諦めない教育原理

特別支援教育は教育の原点と聞いたことがあります。
その窓からどこまで見えるか…。

119 幸福の種 #15 まとめ④

2021年01月31日 | 幸福の種
コマクサ 八ケ岳 硫黄岳付近

幸福の種⑥
「示す幸福」から「探す幸福」へ

神谷さんは50年前に予言的なことを述べている。

生活を陳腐なものにする一つの強大な力はいわゆる習俗である。生活のしかた、ことばの使いかた、発想のしかたまでマスコミの力で画一化されつつある現代の文明社会では、皆が習俗に埋没し、流されて行くおそれが多分にある。かりに平和がつづき、オートメーションが発達し、休日がふえるならば、よほどの工夫をしないかぎり、「退屈病」が人類の中にはびこるのではなかろうか。

「よほどの工夫」が必要といっている。
そのこととつながっているかどうか。テレビ番組の中で磯田道文さんがコメントする。

社会の行き先(西洋化とか、軍事化とか、経済大国化とか)がはっきり決まっている場合には、仔馬がどうであろうが、連れて行っても(そこの)水を飲ませればいい。でもこの社会が仔馬に飲ませる水場の位置を知らない場合はどうしよう。仔馬の鼻の感覚に任せる他ない。つまり子どもの自主性に任せつつ、これまで経験で「あっちかもね」とか言いながら一緒に歩くしかない。水は1か所ではないかもしれない。馬ごとにあるのかもしない。(ないのかもしれない。)
(英雄たちの選択「100年前の教育改革 大正新教育の挑戦と挫折」)

磯田さんの話は幸福に特化した話ではないが、決まった形のものとして「幸福」を提供できない状況に「この社会」はあると言いことでもあるだろう。
馬をつれながら水場をさがすことには「よほどの工夫」がいる。

磯田さんのコメントの最後に「(ないのかもしれない)」と付け加えた高橋源一郎さんは、著作の中で「探す」ことについて、

社会は、子どもたちを「隷従」させようとしているのかもしれない。けれども、その代償として、「やるべきこと」だけは教えてくれるのである。
自由の風は冷たく厳しい。
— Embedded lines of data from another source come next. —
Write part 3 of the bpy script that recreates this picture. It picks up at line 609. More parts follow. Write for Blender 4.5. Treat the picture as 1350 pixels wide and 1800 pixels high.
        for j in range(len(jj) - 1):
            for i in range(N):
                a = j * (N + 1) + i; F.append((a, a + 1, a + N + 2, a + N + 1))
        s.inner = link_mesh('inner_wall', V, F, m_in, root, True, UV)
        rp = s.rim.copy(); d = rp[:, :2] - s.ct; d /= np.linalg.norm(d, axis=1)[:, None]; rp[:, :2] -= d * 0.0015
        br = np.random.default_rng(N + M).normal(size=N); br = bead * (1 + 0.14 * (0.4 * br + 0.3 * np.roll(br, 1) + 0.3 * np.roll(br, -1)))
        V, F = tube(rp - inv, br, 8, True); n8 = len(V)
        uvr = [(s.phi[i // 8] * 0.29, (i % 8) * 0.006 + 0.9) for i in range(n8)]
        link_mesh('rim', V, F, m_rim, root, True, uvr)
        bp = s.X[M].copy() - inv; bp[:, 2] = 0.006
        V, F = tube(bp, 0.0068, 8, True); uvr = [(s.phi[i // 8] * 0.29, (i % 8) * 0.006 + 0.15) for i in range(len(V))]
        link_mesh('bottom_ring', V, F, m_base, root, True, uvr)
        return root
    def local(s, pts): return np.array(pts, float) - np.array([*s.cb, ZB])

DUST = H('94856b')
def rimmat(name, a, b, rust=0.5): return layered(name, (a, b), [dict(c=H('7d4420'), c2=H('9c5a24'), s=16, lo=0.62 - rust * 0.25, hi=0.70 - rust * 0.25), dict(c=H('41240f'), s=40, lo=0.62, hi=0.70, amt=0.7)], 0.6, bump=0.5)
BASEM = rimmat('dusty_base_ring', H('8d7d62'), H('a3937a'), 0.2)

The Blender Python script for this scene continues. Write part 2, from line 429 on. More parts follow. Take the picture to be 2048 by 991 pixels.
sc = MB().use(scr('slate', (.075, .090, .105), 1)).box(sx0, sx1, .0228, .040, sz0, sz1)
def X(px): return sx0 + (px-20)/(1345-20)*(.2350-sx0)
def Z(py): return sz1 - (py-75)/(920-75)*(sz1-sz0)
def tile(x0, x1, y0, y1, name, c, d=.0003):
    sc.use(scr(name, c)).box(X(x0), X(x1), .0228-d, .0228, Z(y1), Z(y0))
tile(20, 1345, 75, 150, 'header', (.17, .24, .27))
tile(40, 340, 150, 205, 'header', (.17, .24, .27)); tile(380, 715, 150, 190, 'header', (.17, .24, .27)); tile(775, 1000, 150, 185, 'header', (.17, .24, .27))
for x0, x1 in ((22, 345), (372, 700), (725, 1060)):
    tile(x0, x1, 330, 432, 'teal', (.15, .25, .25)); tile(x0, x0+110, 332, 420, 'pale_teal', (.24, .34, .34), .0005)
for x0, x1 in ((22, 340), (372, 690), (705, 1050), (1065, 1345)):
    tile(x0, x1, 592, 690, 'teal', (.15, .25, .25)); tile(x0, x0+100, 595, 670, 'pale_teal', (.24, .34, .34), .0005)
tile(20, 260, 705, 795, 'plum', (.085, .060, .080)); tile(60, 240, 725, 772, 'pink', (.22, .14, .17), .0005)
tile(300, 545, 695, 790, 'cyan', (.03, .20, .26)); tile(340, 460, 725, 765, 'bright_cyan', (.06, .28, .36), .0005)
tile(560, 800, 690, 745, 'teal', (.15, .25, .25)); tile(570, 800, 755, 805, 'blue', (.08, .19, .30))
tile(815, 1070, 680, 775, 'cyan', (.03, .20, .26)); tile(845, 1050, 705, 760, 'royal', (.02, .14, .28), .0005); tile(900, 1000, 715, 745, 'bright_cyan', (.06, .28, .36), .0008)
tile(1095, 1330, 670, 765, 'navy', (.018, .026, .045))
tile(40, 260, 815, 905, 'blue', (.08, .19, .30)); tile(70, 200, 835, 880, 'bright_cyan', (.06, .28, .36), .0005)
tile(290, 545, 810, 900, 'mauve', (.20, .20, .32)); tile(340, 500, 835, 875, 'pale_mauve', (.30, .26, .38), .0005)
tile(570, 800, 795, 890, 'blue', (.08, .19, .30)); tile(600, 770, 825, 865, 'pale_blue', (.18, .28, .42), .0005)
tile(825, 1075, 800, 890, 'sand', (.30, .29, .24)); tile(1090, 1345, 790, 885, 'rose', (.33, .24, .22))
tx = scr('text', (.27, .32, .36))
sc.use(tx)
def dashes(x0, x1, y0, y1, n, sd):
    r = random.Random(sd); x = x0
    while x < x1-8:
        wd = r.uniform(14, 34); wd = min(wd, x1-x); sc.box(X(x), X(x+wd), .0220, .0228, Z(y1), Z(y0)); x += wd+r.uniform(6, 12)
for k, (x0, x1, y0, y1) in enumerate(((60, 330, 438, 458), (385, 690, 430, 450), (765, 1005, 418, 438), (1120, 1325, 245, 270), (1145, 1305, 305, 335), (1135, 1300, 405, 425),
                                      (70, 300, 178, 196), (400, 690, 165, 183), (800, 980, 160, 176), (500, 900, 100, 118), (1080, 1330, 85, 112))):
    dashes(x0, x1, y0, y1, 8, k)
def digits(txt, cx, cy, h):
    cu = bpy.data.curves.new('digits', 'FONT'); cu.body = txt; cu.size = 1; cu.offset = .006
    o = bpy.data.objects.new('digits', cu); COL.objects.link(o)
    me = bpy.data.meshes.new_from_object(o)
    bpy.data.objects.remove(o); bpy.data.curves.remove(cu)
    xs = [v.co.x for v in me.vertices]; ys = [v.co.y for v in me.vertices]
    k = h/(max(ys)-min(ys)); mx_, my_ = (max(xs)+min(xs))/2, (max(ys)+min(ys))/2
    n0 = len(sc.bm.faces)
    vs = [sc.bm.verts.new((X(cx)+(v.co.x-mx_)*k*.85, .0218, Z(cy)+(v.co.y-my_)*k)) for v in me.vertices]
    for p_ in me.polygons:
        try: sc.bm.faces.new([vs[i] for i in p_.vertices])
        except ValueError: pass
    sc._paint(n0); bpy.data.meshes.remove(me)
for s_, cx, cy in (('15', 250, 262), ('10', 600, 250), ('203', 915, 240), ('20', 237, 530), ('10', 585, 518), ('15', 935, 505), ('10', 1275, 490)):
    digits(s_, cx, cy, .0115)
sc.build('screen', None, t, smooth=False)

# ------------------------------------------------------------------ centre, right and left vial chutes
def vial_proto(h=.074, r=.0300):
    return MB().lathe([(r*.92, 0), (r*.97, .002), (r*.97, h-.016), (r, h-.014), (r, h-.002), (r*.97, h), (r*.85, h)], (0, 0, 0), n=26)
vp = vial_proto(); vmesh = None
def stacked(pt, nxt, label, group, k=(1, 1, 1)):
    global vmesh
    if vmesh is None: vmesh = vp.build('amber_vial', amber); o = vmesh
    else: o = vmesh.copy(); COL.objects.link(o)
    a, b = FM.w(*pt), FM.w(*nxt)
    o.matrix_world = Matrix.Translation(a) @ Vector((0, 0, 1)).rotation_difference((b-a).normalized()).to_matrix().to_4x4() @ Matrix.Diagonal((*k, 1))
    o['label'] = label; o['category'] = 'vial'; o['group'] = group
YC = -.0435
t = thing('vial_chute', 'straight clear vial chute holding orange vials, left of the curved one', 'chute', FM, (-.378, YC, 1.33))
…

社会が与えてくれる「保護」の衣を脱ぎ捨てた時、わたしたちは、初めて、自分がそんなにも弱かったことを思い知る。だが、そこからはじめるしかないのだ。

(高橋源一郎、辻真一『弱さの思想 たそがれを抱きしめる』大月書店)

それは新しい社会の可能性でもあるという。

テレビのコメントは口語のため少し校正しました。